Copy out, unchanged, every line from the start of the records to the line that contains "sc.camera = cam", and stop there.

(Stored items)
____

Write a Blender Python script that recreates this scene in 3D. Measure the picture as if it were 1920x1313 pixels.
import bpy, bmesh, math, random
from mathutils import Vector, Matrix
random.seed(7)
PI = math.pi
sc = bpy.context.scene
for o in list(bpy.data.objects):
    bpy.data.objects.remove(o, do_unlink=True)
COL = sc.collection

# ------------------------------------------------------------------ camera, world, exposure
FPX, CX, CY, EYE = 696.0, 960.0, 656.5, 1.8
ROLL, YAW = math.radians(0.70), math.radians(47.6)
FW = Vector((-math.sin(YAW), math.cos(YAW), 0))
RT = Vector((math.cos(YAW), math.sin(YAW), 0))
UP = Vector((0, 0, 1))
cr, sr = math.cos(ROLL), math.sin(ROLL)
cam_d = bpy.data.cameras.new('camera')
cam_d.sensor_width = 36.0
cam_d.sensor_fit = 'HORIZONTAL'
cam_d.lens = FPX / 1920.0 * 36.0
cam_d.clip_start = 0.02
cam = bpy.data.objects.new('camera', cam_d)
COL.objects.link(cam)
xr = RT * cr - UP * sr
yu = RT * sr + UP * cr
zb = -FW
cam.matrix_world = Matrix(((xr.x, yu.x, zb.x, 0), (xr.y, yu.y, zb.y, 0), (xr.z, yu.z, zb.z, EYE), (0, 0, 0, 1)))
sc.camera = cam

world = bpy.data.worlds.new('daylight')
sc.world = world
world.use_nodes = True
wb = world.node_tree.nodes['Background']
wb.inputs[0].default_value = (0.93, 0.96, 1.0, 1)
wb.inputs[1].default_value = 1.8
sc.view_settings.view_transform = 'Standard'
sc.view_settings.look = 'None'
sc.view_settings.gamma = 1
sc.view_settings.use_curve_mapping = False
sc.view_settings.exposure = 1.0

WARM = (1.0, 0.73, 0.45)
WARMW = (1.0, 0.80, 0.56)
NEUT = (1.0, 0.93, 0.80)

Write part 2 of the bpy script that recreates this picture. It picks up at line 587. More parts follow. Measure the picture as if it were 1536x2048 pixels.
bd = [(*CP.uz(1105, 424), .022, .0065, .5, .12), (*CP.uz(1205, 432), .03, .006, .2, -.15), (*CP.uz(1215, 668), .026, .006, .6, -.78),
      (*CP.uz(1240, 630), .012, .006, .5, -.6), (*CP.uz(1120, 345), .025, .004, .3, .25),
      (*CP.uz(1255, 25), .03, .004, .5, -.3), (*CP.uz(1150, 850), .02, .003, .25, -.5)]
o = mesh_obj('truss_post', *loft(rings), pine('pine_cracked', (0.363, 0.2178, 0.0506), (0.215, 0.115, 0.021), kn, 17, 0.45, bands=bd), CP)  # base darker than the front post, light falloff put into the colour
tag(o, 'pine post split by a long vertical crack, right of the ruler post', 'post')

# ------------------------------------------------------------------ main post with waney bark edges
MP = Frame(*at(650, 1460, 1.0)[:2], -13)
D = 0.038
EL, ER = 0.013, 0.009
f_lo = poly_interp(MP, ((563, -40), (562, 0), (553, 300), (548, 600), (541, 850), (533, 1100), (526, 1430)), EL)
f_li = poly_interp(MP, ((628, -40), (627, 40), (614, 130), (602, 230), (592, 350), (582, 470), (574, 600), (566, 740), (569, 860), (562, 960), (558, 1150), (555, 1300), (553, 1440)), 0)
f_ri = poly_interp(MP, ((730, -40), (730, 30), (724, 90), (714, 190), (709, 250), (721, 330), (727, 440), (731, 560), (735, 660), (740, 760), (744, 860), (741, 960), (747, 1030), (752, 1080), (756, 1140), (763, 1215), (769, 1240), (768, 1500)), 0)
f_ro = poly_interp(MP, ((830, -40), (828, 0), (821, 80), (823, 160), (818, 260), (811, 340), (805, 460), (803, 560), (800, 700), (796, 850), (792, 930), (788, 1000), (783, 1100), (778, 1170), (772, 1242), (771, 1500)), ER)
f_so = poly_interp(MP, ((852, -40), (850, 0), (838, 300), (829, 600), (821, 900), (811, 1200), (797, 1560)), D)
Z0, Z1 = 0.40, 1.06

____

→ WRITTEN SOLUTION:
Write a Blender Python script that recreates this scene in 3D. Measure the picture as if it were 1920x1313 pixels.
import bpy, bmesh, math, random
from mathutils import Vector, Matrix
random.seed(7)
PI = math.pi
sc = bpy.context.scene
for o in list(bpy.data.objects):
    bpy.data.objects.remove(o, do_unlink=True)
COL = sc.collection

# ------------------------------------------------------------------ camera, world, exposure
FPX, CX, CY, EYE = 696.0, 960.0, 656.5, 1.8
ROLL, YAW = math.radians(0.70), math.radians(47.6)
FW = Vector((-math.sin(YAW), math.cos(YAW), 0))
RT = Vector((math.cos(YAW), math.sin(YAW), 0))
UP = Vector((0, 0, 1))
cr, sr = math.cos(ROLL), math.sin(ROLL)
cam_d = bpy.data.cameras.new('camera')
cam_d.sensor_width = 36.0
cam_d.sensor_fit = 'HORIZONTAL'
cam_d.lens = FPX / 1920.0 * 36.0
cam_d.clip_start = 0.02
cam = bpy.data.objects.new('camera', cam_d)
COL.objects.link(cam)
xr = RT * cr - UP * sr
yu = RT * sr + UP * cr
zb = -FW
cam.matrix_world = Matrix(((xr.x, yu.x, zb.x, 0), (xr.y, yu.y, zb.y, 0), (xr.z, yu.z, zb.z, EYE), (0, 0, 0, 1)))
sc.camera = cam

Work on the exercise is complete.